Chattanooga Times Free Press

Four Blind Mice cannot see what’s right

- JAY GREESON

Wednesday morning, four Hamilton County Commission­ers tried to reach back into your pocket and grab almost $1 million of your money.

Are commission­ers building something specific? Are they making a grand gesture in fighting the opioid crisis or using that money to fund efforts to feed hungry school kids?

Nope. It was a cash grab that lingered somewhere between a cheap 1970s British TV game show with the $100 bills blowing everywhere in a phone booth and the old-school politics of 1930s Louisiana.

The only thing missing were masks. Or maybe Hamilton County taxpayers’ ATM codes.

Led by Tim “Butch Cassidy” Boyd and Dr. Warren “Sundance” Mackey, what started as an amendment to a needless resolution to increase commission­er’s travel funds reignited the debate about discretion­ary funds that were rightly done away with two years ago.

From the attempts to boost travel funds of commission­ers — something handled simply with better expense-account reporting — came the first salvo of what looks to be a cash-greedy portion of the Hamilton County Commission.

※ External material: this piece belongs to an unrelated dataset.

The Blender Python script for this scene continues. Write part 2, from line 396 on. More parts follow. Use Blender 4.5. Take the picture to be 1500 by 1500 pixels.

As much as we think the school system is going to ask for more money next year, we now know at least four Hamilton County commission­ers want their six-figure cookie jar back. Here’s telling you right now that sooner rather than later, some of those same commission­ers are going to ask for a pay raise.

Boyd was adamant about how discretion­ary funds help people. Duh. Almost all charitable gifts do, Tim. But the truth in government funding is basic: Money does not change, and the $900K that Boyd and his cronies want has to come from somewhere in the budget.

Boyd went on and on about this gift or that, especially a $700 discretion­ary gift that allowed a kid who could not afford a trumpet to get one and be part of the school band.

Well, Commission­er Cassidy, hope that makes you warm and fuzzy. For the rest of us, charity starts at home, unless of course it can start at your government office or you can buy support in your district with taxpayer money.

“I want to buy music instrument­s for kids that need it. I want to buy uniforms for a soccer team,” Boyd said. We are certain he means it. “When it gets to the pavement or the soccer field or the girls camp or the boys camp, it’s not a line item to the mayor in the big picture of things.”

Well, the rest of us, when we want to be charitable, make those decisions and give from our own pocket. Not from county coffers.

Truth be told, Tim, a lot of us would simply try to figure out a way to help that kid and his or her family and move on.

But it is not your right, your job or the role of government to take my tax dollars and decide that some kid in East Ridge gets $700 of our county’s money because you feel sorry for them.

There were four right-thinking commission­ers — Chairman Sabrina Smedley, Chip Baker, Randy Fairbanks and Greg Martin — who forced a 4-4 push in the vote because Katheryn Jeter was out sick Wednesday.

When Jeter returns, this will be back. Believe that. And remember, her predecesso­r on the commission, Greg Beck, sure liked discretion­ary funds to toss around the district.

Chester Bankston voted for it, and David Sharpe was all about it, too.

“This is about working for our constituen­ts,” Sharpe said, “about filling campaign promises.”

Hmm. Extra money, compliment­s of the county, to fill campaign promises?

Said Baker: “Why don’t we do this in the normal budgeting process? Curtail this discussion and move on to the opiate court and the other things that make a real difference.”

Amen, Chip.

But here’s betting that this is just the first of several conversati­ons among Butch, Sundance and the rest of the posse trying to figure out a way to give away your money to causes close to them.

That’s not good government. It’s grandstand­ing.

It’s wrong, and everyone other than four commission­ers can see it.

Forget the Sneaky Six, now apparently we’re dealing with a money grab from the commission­ers we’ll call the Four Blind Mice.